--- Given problem ---
Skip every image and restate the data word for word.

--- Information shown ---
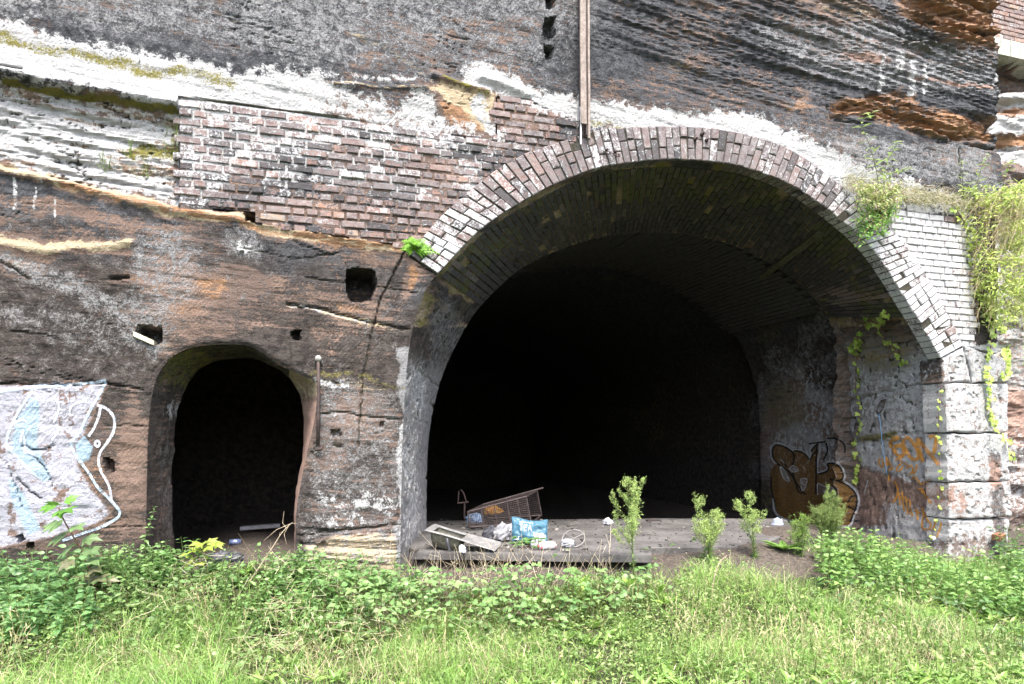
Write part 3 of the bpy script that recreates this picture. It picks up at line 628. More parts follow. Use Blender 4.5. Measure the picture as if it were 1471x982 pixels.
# orientation: make the normal point into the opening
cen = W(pf(960, 600)[0], 2.2, -.9); sgn = np.sign(((cen - RP) * RN).sum(2).mean()); RN *= sgn
tt = Rt[None] * np.ones((NSR, 1)); sv = Rs[:, None] * np.ones((1, NTR))
rpx, rpy = proj(RP)
arc = np.concatenate([[0], np.cumsum(np.linalg.norm(np.diff(RP[0], axis=0), axis=1))]); aa = arc[None] * np.ones((NSR, 1))
hgt = .05 * (fbm(aa * 1.6, sv * 3, 3, 101) - .5) + .028 * (fbm(aa * 6, sv * 11, 3, 102) - .5) + .014 * (fbm(aa * 20, sv * 36, 2, 103) - .5)
zc = RP[..., 2]; hgt += .014 * (ss(.3, .7, fbm(sv * 2, zc * 9 + sv, 3, 104)) - .5) * (tt > 13.9)
brickzone = ss(4.8, 5.2, tt) * (1 - ss(14.0, 14.3, tt))
hgt = hgt * (1 - brickzone) + brickzone * (-.012 + .010 * (fbm(aa * 8, sv * 14, 3, 105) - .5))
fade = ss(0, .06, sv); hgt = hgt * (.25 + .75 * fade)
RDl = []
for pts, wd, dp in (([(1222,574),(1262,566),(1300,557),(1318,553),(1360,551)],2.0,.03),([(1224,634),(1250,634),(1285,624),(1330,622),(1365,621)],2.2,.03),([(1224,672),(1270,680),(1340,693)],1.6,.02),([(1218,560),(1224,640),(1226,740)],1.8,.03),([(1255,640),(1250,636)],3,.03),([(1240,500),(1320,490)],1.5,.03),([(1215,470),(1310,462)],1.5,.03),
        ([(598,530),(628,555)],1.4,.02),([(590,600),(614,608)],1.2,.015)):
    dd = segd(rpx.ravel() + 5 * (fbm(rpx / 10, rpy / 10, 3, 106) - .5).ravel(), rpy.ravel() + 6 * (fbm(rpx / 10, rpy / 10, 3, 107) - .5).ravel(), pts).reshape(rpx.shape)
    hgt -= dp * np.exp(-(dd / wd) ** 2); RDl.append(.5 * np.exp(-(dd / wd) ** 2))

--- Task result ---
Write part 3 of the bpy script that recreates this picture. It picks up at line 628. More parts follow. Use Blender 4.5. Measure the picture as if it were 1471x982 pixels.
# orientation: make the normal point into the opening
cen = W(pf(960, 600)[0], 2.2, -.9); sgn = np.sign(((cen - RP) * RN).sum(2).mean()); RN *= sgn
tt = Rt[None] * np.ones((NSR, 1)); sv = Rs[:, None] * np.ones((1, NTR))
rpx, rpy = proj(RP)
arc = np.concatenate([[0], np.cumsum(np.linalg.norm(np.diff(RP[0], axis=0), axis=1))]); aa = arc[None] * np.ones((NSR, 1))
hgt = .05 * (fbm(aa * 1.6, sv * 3, 3, 101) - .5) + .028 * (fbm(aa * 6, sv * 11, 3, 102) - .5) + .014 * (fbm(aa * 20, sv * 36, 2, 103) - .5)
zc = RP[..., 2]; hgt += .014 * (ss(.3, .7, fbm(sv * 2, zc * 9 + sv, 3, 104)) - .5) * (tt > 13.9)
brickzone = ss(4.8, 5.2, tt) * (1 - ss(14.0, 14.3, tt))
hgt = hgt * (1 - brickzone) + brickzone * (-.012 + .010 * (fbm(aa * 8, sv * 14, 3, 105) - .5))
fade = ss(0, .06, sv); hgt = hgt * (.25 + .75 * fade)
RDl = []
for pts, wd, dp in (([(1222,574),(1262,566),(1300,557),(1318,553),(1360,551)],2.0,.03),([(1224,634),(1250,634),(1285,624),(1330,622),(1365,621)],2.2,.03),([(1224,672),(1270,680),(1340,693)],1.6,.02),([(1218,560),(1224,640),(1226,740)],1.8,.03),([(1255,640),(1250,636)],3,.03),([(1240,500),(1320,490)],1.5,.03),([(1215,470),(1310,462)],1.5,.03),
        ([(598,530),(628,555)],1.4,.02),([(590,600),(614,608)],1.2,.015)):
    dd = segd(rpx.ravel() + 5 * (fbm(rpx / 10, rpy / 10, 3, 106) - .5).ravel(), rpy.ravel() + 6 * (fbm(rpx / 10, rpy / 10, 3, 107) - .5).ravel(), pts).reshape(rpx.shape)
    hgt -= dp * np.exp(-(dd / wd) ** 2); RDl.append(.5 * np.exp(-(dd / wd) ** 2))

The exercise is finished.